Angka pertumbuhan ekonomi ini dinilai jauh dari asumsi APBN 2018 yang sebesar 5,4 persen. Kemudian, nilai tukar rupiah terhadap dolar yang dinilai masih melemah mencapai Rp 14.247. Nilai tukar ini lebih tinggi ketimbang asumsi yang hanya Rp 13.400.
Selanjutnya, ketiga, dewan mengkritik harga minyak Inductively Coupled Plasma atau ICP yang menyentuh US$ 67,5 per barel atau lebih tinggi ketimbang asumsi sebesar US$ 48 per barel.
Kemudian, keempat, dewan menyoroti lifting gas yang hanya mencapai 1,14 juta barel setara minyak bumi per hari. Padahal, pemerintah menargetkan mencapai 1,2 per barel.
Dalam sidang tersebut, Menteri Keuangan Sri Mulyani menjawab laporan dewan melalui paparan kinerja APBN 2018. Ia menjelaskan, realisasi APBN 2018 terdampak oleh tekanan terhadap dinamika global akibat sentimen dagang Amerika Serikat dan mitra dagang utamanya, Cina. Kondisi ini berdampak pada volatilitas dan gejolak ekonomi yang dirasakan menyeluruh. Ia mengatakan beberapa negara bahkan mengalami krisis resesi.

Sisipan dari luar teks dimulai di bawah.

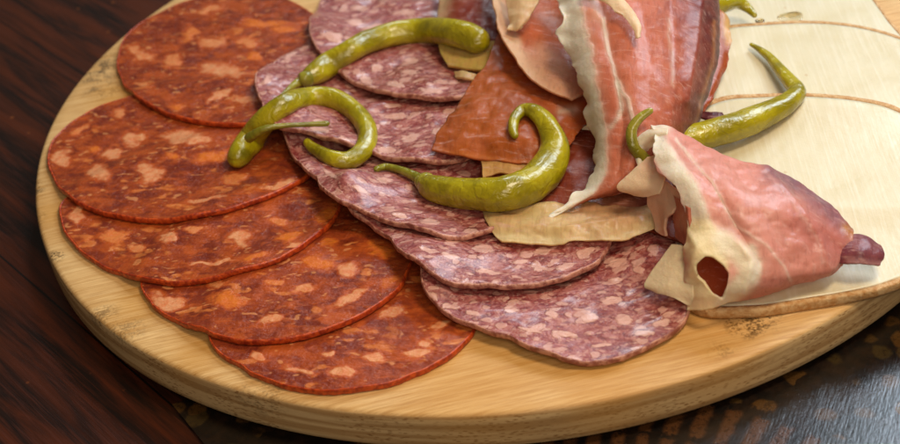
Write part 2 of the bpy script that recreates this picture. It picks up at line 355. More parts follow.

Kondisi tersebut diperburuk dengan upaya Amerika Serikat meningkatkan suku bunga di dalam negeri. Namun, kendati menghadapi kondisi global demikian, Sri Mulyani mengatakan negara masih mampu menjaga stabilitas dan daya tahan ekonomi nasional. Bahkan, kata dia, kinerja perekonomian Indnesia telah mencatatkan pertumbuhan ekonomi dengan pertumbuhan tertinggi.
“Tingkat pertumbuhan (ekonomi) kita tertinggi ketiga di antara negara-negara G-20,” tuturnya. Sri Mulyani mengatakan realisasi APBN 2018 menjadi patokan pemerintah untuk merancang asumsi makro pada 2019, bahkan 2020.